TASK BRIEF: Your answer should consist only of the lines below from the one with "Continue the Blender" through the one with "b.finish('gutters_and_soffit',bld)", copied exactly.

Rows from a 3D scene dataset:
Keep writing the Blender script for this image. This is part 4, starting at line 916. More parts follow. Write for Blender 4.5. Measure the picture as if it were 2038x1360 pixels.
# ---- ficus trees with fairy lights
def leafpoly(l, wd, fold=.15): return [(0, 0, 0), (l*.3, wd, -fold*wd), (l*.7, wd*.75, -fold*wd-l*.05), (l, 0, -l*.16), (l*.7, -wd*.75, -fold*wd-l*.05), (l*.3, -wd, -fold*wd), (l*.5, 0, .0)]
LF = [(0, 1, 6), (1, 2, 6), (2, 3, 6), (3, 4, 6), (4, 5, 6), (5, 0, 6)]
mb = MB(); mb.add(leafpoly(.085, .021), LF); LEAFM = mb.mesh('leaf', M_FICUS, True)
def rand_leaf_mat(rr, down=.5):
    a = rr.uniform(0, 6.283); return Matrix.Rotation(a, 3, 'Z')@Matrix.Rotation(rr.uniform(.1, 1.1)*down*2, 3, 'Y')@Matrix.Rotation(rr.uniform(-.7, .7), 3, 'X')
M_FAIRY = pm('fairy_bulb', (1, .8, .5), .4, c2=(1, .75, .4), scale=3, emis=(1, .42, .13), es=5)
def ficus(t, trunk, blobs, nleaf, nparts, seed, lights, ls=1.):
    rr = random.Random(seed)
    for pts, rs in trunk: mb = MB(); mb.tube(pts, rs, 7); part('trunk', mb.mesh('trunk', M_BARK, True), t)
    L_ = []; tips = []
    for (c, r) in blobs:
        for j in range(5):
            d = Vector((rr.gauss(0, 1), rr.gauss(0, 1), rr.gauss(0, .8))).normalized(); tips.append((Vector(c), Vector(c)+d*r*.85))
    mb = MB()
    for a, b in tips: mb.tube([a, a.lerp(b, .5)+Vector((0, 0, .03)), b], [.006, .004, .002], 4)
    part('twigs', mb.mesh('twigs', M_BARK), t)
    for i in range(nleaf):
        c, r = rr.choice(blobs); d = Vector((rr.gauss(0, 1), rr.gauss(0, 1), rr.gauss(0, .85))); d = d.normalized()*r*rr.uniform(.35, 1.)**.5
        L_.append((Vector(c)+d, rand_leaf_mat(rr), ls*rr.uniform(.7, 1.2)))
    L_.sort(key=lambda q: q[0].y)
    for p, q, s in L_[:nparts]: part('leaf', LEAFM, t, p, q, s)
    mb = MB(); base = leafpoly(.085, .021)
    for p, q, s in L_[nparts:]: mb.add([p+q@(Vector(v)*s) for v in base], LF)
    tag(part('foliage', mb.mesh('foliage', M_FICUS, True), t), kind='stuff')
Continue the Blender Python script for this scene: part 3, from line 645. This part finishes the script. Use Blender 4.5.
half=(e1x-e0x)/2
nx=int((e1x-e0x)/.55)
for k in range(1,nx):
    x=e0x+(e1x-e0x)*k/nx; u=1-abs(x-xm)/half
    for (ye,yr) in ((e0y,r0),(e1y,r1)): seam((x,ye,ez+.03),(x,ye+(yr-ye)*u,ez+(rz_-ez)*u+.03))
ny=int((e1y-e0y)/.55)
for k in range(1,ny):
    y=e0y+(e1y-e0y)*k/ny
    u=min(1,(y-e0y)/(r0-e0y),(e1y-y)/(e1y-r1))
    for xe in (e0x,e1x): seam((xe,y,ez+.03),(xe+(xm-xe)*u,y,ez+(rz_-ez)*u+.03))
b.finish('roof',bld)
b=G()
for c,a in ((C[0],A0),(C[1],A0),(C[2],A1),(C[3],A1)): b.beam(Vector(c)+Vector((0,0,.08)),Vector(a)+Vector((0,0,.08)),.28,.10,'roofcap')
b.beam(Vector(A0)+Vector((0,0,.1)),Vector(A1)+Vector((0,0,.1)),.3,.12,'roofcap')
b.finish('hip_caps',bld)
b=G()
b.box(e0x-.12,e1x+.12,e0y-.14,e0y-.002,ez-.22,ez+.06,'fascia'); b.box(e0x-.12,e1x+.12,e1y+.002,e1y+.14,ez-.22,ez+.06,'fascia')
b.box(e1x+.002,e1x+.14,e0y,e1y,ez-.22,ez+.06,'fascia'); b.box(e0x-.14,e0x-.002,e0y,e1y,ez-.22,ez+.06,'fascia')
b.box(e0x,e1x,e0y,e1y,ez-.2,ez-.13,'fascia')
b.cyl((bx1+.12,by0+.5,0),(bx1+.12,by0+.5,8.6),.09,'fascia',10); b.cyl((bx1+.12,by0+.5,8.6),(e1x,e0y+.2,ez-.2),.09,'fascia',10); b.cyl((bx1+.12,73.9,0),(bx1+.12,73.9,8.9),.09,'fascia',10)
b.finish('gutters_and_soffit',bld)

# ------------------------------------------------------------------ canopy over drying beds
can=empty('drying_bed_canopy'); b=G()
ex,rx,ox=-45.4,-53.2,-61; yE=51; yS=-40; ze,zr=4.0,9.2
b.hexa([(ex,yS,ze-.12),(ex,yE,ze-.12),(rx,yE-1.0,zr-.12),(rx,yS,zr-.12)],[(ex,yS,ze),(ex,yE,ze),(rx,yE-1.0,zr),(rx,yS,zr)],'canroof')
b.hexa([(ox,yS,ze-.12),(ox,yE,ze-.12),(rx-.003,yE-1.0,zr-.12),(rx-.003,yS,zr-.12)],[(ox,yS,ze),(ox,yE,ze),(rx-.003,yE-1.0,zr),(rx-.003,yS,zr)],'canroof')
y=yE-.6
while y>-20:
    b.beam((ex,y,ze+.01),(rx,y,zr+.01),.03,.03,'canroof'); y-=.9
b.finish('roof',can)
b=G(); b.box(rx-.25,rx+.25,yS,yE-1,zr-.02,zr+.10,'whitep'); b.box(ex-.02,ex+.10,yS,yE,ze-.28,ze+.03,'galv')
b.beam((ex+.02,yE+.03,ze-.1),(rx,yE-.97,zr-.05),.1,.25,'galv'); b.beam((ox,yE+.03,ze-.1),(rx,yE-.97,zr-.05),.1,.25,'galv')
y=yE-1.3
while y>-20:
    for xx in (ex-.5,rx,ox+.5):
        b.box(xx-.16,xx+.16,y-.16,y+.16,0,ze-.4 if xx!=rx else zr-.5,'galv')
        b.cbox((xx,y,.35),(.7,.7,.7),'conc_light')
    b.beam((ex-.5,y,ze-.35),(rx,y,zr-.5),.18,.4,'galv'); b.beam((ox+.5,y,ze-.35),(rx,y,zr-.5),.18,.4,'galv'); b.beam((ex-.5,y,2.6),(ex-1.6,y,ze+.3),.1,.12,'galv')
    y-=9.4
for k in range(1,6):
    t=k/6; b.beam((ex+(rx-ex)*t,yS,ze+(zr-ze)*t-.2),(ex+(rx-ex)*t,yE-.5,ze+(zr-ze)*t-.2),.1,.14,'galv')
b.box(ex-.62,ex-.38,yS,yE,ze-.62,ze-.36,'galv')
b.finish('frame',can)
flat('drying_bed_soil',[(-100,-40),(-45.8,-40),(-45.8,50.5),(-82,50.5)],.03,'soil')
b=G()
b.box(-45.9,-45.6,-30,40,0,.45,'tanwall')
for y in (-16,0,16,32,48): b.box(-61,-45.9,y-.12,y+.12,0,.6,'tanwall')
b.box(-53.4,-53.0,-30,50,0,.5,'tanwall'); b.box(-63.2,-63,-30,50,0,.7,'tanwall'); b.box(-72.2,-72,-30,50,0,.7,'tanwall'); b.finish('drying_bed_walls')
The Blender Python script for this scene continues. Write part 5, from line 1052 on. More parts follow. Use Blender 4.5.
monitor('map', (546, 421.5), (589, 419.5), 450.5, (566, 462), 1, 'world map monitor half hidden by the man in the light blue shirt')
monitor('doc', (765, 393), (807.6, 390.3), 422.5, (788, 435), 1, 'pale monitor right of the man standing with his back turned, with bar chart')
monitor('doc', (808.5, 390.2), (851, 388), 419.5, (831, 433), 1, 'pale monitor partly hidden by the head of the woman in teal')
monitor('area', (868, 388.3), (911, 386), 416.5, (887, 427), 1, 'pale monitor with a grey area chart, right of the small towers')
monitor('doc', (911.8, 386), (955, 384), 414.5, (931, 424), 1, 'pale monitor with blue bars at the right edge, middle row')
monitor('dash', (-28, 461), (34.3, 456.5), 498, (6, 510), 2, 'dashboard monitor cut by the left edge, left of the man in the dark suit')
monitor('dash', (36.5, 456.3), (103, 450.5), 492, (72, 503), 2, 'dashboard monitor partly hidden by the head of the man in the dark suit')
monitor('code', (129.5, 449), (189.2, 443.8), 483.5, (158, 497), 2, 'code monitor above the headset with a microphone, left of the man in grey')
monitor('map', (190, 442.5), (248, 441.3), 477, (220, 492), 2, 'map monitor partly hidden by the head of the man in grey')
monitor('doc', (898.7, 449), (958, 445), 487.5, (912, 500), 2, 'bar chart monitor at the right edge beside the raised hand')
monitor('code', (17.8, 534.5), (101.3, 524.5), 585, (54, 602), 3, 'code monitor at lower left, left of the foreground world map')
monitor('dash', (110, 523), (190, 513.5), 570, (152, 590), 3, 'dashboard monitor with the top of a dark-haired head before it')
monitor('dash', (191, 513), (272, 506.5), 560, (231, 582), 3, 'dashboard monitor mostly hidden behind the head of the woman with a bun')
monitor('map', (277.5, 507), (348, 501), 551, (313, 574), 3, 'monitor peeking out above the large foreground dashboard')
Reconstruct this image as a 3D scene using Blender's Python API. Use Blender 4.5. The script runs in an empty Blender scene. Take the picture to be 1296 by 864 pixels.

SOLUTION TO THE EXERCISE:
Continue the Blender Python script for this scene: part 3, from line 645. This part finishes the script. Use Blender 4.5.
half=(e1x-e0x)/2
nx=int((e1x-e0x)/.55)
for k in range(1,nx):
    x=e0x+(e1x-e0x)*k/nx; u=1-abs(x-xm)/half
    for (ye,yr) in ((e0y,r0),(e1y,r1)): seam((x,ye,ez+.03),(x,ye+(yr-ye)*u,ez+(rz_-ez)*u+.03))
ny=int((e1y-e0y)/.55)
for k in range(1,ny):
    y=e0y+(e1y-e0y)*k/ny
    u=min(1,(y-e0y)/(r0-e0y),(e1y-y)/(e1y-r1))
    for xe in (e0x,e1x): seam((xe,y,ez+.03),(xe+(xm-xe)*u,y,ez+(rz_-ez)*u+.03))
b.finish('roof',bld)
b=G()
for c,a in ((C[0],A0),(C[1],A0),(C[2],A1),(C[3],A1)): b.beam(Vector(c)+Vector((0,0,.08)),Vector(a)+Vector((0,0,.08)),.28,.10,'roofcap')
b.beam(Vector(A0)+Vector((0,0,.1)),Vector(A1)+Vector((0,0,.1)),.3,.12,'roofcap')
b.finish('hip_caps',bld)
b=G()
b.box(e0x-.12,e1x+.12,e0y-.14,e0y-.002,ez-.22,ez+.06,'fascia'); b.box(e0x-.12,e1x+.12,e1y+.002,e1y+.14,ez-.22,ez+.06,'fascia')
b.box(e1x+.002,e1x+.14,e0y,e1y,ez-.22,ez+.06,'fascia'); b.box(e0x-.14,e0x-.002,e0y,e1y,ez-.22,ez+.06,'fascia')
b.box(e0x,e1x,e0y,e1y,ez-.2,ez-.13,'fascia')
b.cyl((bx1+.12,by0+.5,0),(bx1+.12,by0+.5,8.6),.09,'fascia',10); b.cyl((bx1+.12,by0+.5,8.6),(e1x,e0y+.2,ez-.2),.09,'fascia',10); b.cyl((bx1+.12,73.9,0),(bx1+.12,73.9,8.9),.09,'fascia',10)
b.finish('gutters_and_soffit',bld)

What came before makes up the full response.